A series of unprecedented storms over the Southern Ocean likely caused the most dramatic decline in Antarctic sea ice seen to date, a new study finds.
Antarctic sea ice – frozen ocean water that rings the southernmost continent – has grown over the past few decades but declined sharply in late 2016. By March of 2017 – the end of the Southern Hemisphere’s summer – Antarctic sea ice had reached its lowest area since records began in 1978. The results are published this week in Geophysical Research Letters, a journal of the American Geophysical Union.
In the study, British Antarctic Survey (BAS) scientists puzzled by the sudden ice loss matched satellite images of Antarctica with weather data from the second half of 2016 to figure out what caused so much of the ice to melt. They found that a series of remarkable storms during September, October and November brought warm air and strong winds from the north that melted 75,000 square kilometers (30,000 square miles) of ice per day. That’s like losing a South Carolina-sized chunk of ice every 24 hours.
“Antarctic sea ice is relatively thin – on average only 1 meter (3 feet) thick – making it extremely vulnerable to strong winds, says lead author John Turner, a climate scientist at BAS.
He continues: “The sea ice area is an important indicator of climate change, and sea ice loss in the Arctic has been linked to increased greenhouse gas emissions. But because sea ice records go back only four decades – when the satellite era began – it’s difficult to attribute Antarctica’s sea ice loss last year to human-caused climate change, Whaling records provide scientists with hints of Antarctica’s past sea ice extent, but it’s tough to compare that data to satellite records. There’s no indication this is anything but just natural variability. It highlights the fact that the climate of the Antarctic is incredibly variable.”
If greenhouse gas emissions continue to increase, scientists expect there to be stronger storms in the mid-latitudes, but can’t say for sure that the deep storms of late 2016 were due to human activity, Turner says.
Up until this most recent decline, the area of Antarctic sea ice had increased slightly since satellite records began in the late 1970s. But that increase doesn’t mean climate change hasn’t affected Antarctica, says Walt Meier, a sea ice scientist at NASA’s Goddard Space Flight Center in Greenbelt, Maryland, who was not connected to the study.
“This doesn’t mean that climate change isn’t happening, just that, at least through 2015 for Antarctic sea ice, the climate change signal could not be distinguished from natural variability,” he says.
More research is needed to determine exactly what caused Antarctic sea ice to grow over the past four decades amid a warming planet and if the low-ice conditions in 2016 and 2017 mark a turning point toward a decline in Antarctic sea ice because of climate change.

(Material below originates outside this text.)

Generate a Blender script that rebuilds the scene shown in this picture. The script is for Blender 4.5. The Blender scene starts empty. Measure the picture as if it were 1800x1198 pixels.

“The increase definitely does not refute global warming and may even be a feature of it,” he says. “As temperatures continue to rise, the warming effect will win out and we expect Antarctic sea ice to eventually start decreasing” Meier says.
“It is tempting to think that the 2016 low ice conditions may mark this turn toward decreasing ice, but that temptation is not warranted,” Meier added. “It’s too soon to tell whether the low ice conditions are an ephemeral downturn or the start of something more long-term.”